Man City's captain pushed up into midfield that day, acting as a deep-lying playmaker in the absence of a midfielder in space, and Kompany could be just as important this time around, though possibly for a different reason.

Guardiola's first-choice partnership in the middle of defence this season has been John Stones and Aymeric Laporte, who happen to be his most technical centre-backs. Kompany and Nicolas Otamendi are far more suited to aerial battles and there will be plenty to contest against a Cardiff side that will attempt to launch the ball into the box whenever possible, particularly at set pieces.

Centre-back and captain Sean Morrison is outstanding at timing his jumps and among the Premier League's most threatening players in the air. Cardiff's goals at Chelsea last weekend was a classic example of his threat: A free kick was floated toward the far post, where Morrison headed across goal for Sol Bamba, his central-defensive partner, to score.

Morrison also boasts a dangerous long throw that, though not quite on the level of Rory Delap, is useful in the opposition half, to create danger and also inside his own as it forces opponents to turn as Cardiff gain territory.

Wales is as much a rugby country as a football one and Cardiff's approach is sometimes more reminiscent of that sport. Their forwards have proved ineffective -- Bobby Reid has been lively without ever really convincing -- but, when Cardiff can throw the big men up from the back, they look dangerous.

With Stoke having been relegated, it is natural to cast Cardiff as their replacement in the Premier League, so we are duty-bound to mention the words "wet" and "windy." It is ideal, then, that this game follows a week that has seen Great Britain and Republic of Ireland battered by Storm Ali, which has brought winds of up to 100 mph. Rain is forecast throughout Saturday afternoon in the Welsh capital.
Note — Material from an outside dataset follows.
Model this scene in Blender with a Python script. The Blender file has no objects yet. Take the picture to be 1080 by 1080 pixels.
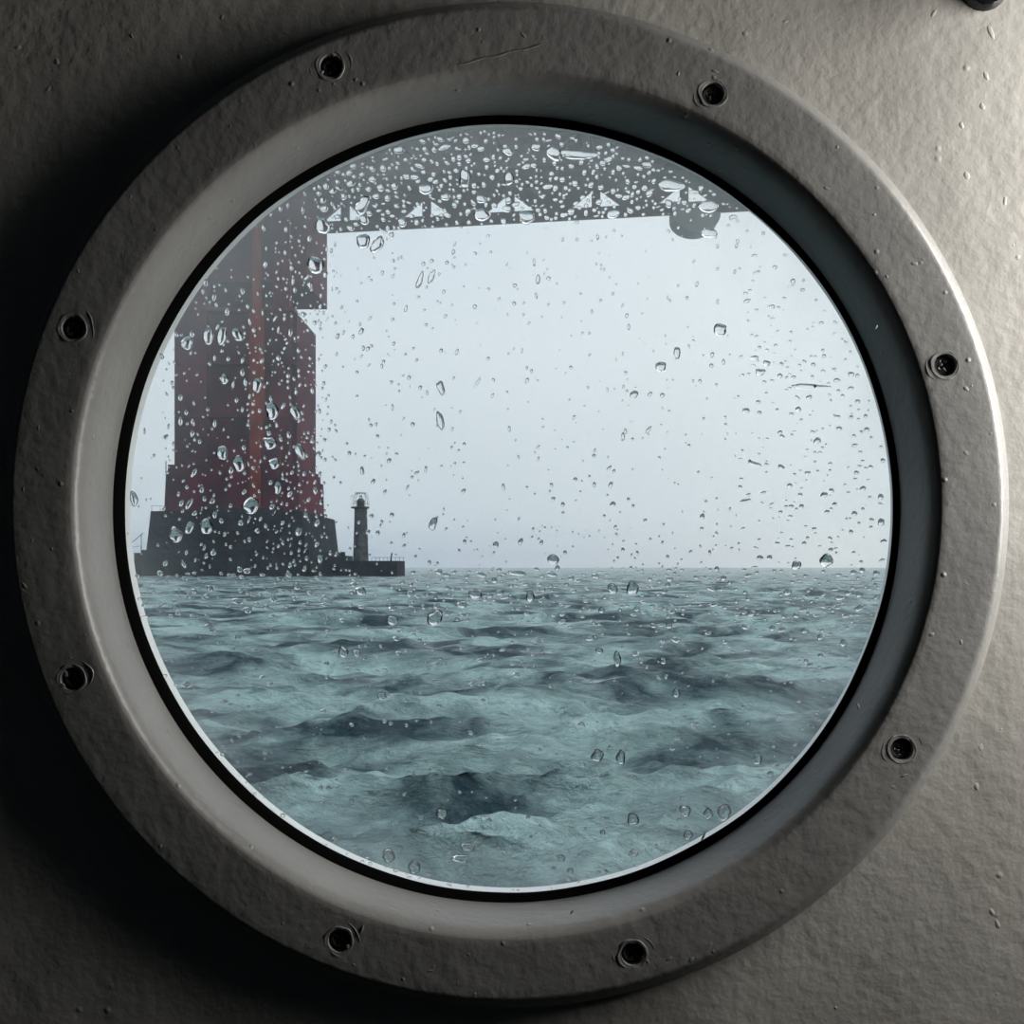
import bpy, bmesh, math, random
import numpy as np
from mathutils import Vector, Matrix, noise
random.seed(7); rng = np.random.default_rng(11)
sc = bpy.context.scene
col = sc.collection

# ------------------------------------------------------------------ camera
F = 1037.0                      # focal length in pixels of a 1080 frame
EYE = 2.5                       # eye height above the sea
cd = bpy.data.cameras.new('camera'); cam = bpy.data.objects.new('camera', cd); col.objects.link(cam)
cam.location = (0, 0, EYE); cam.rotation_euler = (math.pi/2, 0, 0)
cd.sensor_width = 36; cd.lens = 36*F/1080; cd.shift_y = 57/1080
cd.clip_start = .01; cd.clip_end = 6000
sc.camera = cam

# ------------------------------------------------------------------ sky
w = bpy.data.worlds.new('overcast_sky'); sc.world = w; w.use_nodes = True
nt = w.node_tree; nt.nodes.clear(); L = nt.links.new
def N(t, tp, **k):
    n = t.nodes.new(tp)
    for a, b in k.items(): setattr(n, a, b)
    return n
tc = N(nt, 'ShaderNodeTexCoord'); sx = N(nt, 'ShaderNodeSeparateXYZ'); L(tc.outputs['Generated'], sx.inputs[0])
mr = N(nt, 'ShaderNodeMapRange'); mr.inputs[1].default_value = -1; mr.inputs[2].default_value = 1; L(sx.outputs[0], mr.inputs[0])
cr = N(nt, 'ShaderNodeValToRGB'); L(mr.outputs[0], cr.inputs[0])
cr.color_ramp.elements[0].color = (.03, .045, .06, 1); cr.color_ramp.elements[1].color = (3.2, 3.25, 3.1, 1)
for p_, c_ in ((.21, (.12, .15, .19, 1)), (.30, (.40, .48, .59, 1)), (.46, (.47, .55, .65, 1)), (.57, (.60, .66, .715, 1)), (.70, (.78, .82, .83, 1))):
    e_ = cr.color_ramp.elements.new(p_); e_.color = c_
mz = N(nt, 'ShaderNodeMapRange'); mz.inputs[1].default_value = -.02; mz.inputs[2].default_value = .28; mz.inputs[3].default_value = .82; mz.inputs[4].default_value = 1.12
L(sx.outputs[2], mz.inputs[0])
nz = N(nt, 'ShaderNodeTexNoise'); nz.inputs['Scale'].default_value = 3.5; nz.inputs['Detail'].default_value = 3; L(tc.outputs['Generated'], nz.inputs[0])
mn = N(nt, 'ShaderNodeMapRange'); mn.inputs[1].default_value = .3; mn.inputs[2].default_value = .7; mn.inputs[3].default_value = .93; mn.inputs[4].default_value = 1.07; L(nz.outputs[0], mn.inputs[0])
mzz = N(nt, 'ShaderNodeMapRange'); mzz.interpolation_type = 'SMOOTHSTEP'; mzz.inputs[1].default_value = .34; mzz.inputs[2].default_value = .95; mzz.inputs[3].default_value = 1.12; mzz.inputs[4].default_value = 2.6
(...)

Being considered brutal and direct might not be an enviable situation, but at least Cardiff have an identity. Their only previous Premier League season, 2013-14, was a forgettable affair notable only for controversy involving manager Malky Mackay and the fact their home kit was, ludicrously, red rather than the traditional blue. They finished bottom and disappeared without too much notice.

Warnock's might not avoid the drop this time around, either, and bookmakers consider them shortest-price to be relegated. If they are, however, at least they will have had a coherent plan and, though January's game vs. Man City suggest they perhaps take it literally at times, some fight.